--- Your goal ---
Among the entries that follow, the required portion opens with the line containing "Build this scene" and closes with the line containing "COL = sc.collection". Give that portion again exactly, and nothing else.

--- Provided material ---
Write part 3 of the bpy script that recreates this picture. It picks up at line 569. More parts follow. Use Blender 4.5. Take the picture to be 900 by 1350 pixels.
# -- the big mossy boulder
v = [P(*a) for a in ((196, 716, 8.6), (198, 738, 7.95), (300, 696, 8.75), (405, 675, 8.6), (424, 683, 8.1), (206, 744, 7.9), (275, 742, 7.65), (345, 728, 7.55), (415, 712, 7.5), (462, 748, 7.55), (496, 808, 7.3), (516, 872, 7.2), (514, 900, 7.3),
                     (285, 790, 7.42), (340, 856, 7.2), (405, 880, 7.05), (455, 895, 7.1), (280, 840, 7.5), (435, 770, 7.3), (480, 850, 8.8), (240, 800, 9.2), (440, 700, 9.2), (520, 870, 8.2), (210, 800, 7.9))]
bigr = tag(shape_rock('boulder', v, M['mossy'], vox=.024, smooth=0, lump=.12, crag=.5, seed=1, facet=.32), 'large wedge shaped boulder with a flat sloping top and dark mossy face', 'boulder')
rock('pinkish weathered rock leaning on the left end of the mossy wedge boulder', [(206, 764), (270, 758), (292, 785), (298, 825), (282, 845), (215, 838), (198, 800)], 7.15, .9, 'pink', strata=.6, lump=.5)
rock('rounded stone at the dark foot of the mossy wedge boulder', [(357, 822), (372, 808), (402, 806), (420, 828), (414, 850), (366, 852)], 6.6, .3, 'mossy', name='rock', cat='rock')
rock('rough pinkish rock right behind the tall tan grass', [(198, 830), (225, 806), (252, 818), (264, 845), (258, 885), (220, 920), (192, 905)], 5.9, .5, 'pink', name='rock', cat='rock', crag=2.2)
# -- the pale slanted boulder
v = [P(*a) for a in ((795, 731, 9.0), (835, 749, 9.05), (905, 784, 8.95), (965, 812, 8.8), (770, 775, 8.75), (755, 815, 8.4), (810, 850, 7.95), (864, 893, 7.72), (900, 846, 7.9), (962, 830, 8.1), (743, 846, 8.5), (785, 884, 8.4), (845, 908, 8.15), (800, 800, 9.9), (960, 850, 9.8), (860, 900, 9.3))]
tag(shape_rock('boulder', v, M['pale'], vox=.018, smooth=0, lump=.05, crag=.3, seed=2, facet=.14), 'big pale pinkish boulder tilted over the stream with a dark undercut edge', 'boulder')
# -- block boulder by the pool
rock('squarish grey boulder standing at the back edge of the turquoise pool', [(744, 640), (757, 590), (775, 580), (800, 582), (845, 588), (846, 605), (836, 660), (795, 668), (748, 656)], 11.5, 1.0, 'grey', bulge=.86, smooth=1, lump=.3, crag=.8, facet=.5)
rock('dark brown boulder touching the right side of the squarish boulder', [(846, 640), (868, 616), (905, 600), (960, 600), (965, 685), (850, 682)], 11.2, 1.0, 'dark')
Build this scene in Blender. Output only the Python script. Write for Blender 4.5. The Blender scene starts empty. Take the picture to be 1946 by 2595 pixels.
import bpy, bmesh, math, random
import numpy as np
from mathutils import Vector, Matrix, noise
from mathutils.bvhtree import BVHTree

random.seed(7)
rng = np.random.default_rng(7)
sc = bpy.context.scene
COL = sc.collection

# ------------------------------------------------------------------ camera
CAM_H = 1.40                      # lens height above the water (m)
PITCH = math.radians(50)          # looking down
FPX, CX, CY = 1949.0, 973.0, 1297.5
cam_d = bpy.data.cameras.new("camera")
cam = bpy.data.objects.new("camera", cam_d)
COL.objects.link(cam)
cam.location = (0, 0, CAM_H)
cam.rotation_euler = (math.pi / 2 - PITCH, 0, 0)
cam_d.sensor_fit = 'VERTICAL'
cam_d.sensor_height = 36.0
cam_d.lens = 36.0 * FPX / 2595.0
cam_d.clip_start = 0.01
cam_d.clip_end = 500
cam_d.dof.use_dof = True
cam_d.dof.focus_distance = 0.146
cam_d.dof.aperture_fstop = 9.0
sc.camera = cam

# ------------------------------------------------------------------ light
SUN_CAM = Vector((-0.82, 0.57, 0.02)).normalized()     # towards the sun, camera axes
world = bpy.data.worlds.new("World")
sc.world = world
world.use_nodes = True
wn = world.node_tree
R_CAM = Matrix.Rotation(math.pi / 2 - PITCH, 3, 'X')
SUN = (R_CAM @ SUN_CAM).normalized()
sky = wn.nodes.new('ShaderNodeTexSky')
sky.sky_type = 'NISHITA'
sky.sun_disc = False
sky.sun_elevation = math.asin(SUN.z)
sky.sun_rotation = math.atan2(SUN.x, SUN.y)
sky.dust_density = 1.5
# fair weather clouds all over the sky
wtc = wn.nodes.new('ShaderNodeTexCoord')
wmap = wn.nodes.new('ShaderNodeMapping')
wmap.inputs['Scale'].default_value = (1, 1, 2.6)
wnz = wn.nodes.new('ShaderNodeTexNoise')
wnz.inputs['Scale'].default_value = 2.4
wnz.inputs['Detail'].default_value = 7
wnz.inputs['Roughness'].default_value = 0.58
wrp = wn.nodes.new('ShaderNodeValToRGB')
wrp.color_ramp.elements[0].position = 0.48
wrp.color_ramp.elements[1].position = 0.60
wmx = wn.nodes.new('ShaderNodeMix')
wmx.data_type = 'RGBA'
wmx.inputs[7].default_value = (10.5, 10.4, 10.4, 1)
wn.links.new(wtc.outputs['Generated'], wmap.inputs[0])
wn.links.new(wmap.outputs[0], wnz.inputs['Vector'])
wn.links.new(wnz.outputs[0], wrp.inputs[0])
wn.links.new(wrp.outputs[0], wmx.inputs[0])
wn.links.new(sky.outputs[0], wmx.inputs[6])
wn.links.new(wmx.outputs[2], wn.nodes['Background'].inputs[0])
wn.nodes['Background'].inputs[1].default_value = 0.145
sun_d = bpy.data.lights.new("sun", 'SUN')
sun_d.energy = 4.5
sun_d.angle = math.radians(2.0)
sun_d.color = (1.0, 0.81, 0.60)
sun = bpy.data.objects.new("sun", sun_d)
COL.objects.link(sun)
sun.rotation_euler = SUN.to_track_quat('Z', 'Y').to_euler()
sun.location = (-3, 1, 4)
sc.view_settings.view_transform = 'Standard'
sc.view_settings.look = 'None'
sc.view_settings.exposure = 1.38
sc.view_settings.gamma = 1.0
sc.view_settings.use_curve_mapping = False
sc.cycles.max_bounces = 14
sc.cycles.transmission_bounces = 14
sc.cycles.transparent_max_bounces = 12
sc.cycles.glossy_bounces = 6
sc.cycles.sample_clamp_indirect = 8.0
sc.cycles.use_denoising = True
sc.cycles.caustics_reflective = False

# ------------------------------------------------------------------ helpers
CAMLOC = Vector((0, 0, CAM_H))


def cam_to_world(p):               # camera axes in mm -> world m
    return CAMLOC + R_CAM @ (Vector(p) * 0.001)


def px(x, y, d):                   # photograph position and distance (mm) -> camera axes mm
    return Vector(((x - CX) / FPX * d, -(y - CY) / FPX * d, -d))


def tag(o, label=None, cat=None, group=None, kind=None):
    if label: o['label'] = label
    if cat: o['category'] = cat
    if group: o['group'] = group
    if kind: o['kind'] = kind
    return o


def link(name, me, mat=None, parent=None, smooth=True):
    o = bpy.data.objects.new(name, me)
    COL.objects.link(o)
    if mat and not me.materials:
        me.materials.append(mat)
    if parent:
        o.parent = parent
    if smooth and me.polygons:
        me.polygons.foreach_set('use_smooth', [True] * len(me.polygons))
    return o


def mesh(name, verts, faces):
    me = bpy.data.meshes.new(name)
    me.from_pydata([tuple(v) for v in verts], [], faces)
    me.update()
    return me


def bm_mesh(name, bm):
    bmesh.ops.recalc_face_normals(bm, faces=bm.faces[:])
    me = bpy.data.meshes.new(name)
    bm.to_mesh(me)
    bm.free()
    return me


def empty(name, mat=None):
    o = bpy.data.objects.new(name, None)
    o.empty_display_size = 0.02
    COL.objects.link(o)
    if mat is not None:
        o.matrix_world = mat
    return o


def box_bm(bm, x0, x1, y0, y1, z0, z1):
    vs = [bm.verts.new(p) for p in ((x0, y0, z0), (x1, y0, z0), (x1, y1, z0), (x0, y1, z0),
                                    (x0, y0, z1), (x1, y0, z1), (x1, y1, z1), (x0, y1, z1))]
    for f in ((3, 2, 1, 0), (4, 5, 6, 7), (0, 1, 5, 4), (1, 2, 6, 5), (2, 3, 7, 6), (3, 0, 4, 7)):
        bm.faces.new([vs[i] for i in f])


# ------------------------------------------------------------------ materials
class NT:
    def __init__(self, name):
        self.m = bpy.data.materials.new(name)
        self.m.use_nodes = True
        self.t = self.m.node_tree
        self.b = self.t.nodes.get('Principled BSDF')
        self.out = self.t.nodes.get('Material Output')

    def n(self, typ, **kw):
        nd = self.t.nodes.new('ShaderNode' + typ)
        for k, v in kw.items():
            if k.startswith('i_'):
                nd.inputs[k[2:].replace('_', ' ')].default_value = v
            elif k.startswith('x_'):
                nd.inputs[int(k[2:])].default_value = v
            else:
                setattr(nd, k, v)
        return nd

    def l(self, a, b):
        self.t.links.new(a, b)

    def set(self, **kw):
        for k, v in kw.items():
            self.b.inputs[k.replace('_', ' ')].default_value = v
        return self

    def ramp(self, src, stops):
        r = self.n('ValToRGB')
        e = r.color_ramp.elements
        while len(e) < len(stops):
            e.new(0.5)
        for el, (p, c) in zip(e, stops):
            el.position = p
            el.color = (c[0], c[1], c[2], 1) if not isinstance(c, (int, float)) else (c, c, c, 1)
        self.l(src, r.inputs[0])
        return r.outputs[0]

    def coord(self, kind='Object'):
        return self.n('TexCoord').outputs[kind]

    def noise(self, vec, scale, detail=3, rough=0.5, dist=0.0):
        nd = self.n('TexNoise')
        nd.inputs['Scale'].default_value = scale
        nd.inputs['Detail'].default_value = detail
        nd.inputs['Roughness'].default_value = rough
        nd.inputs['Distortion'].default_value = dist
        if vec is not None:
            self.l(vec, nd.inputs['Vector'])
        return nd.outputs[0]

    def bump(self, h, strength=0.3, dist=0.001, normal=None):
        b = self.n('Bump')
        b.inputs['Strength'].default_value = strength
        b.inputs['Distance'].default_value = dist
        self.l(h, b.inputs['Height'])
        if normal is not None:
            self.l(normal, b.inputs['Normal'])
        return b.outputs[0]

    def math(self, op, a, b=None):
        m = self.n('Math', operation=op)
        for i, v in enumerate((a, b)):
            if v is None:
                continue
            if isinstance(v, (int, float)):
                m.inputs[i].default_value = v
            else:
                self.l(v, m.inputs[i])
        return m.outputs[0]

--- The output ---
Build this scene in Blender. Output only the Python script. Write for Blender 4.5. The Blender scene starts empty. Take the picture to be 1946 by 2595 pixels.
import bpy, bmesh, math, random
import numpy as np
from mathutils import Vector, Matrix, noise
from mathutils.bvhtree import BVHTree

random.seed(7)
rng = np.random.default_rng(7)
sc = bpy.context.scene
COL = sc.collection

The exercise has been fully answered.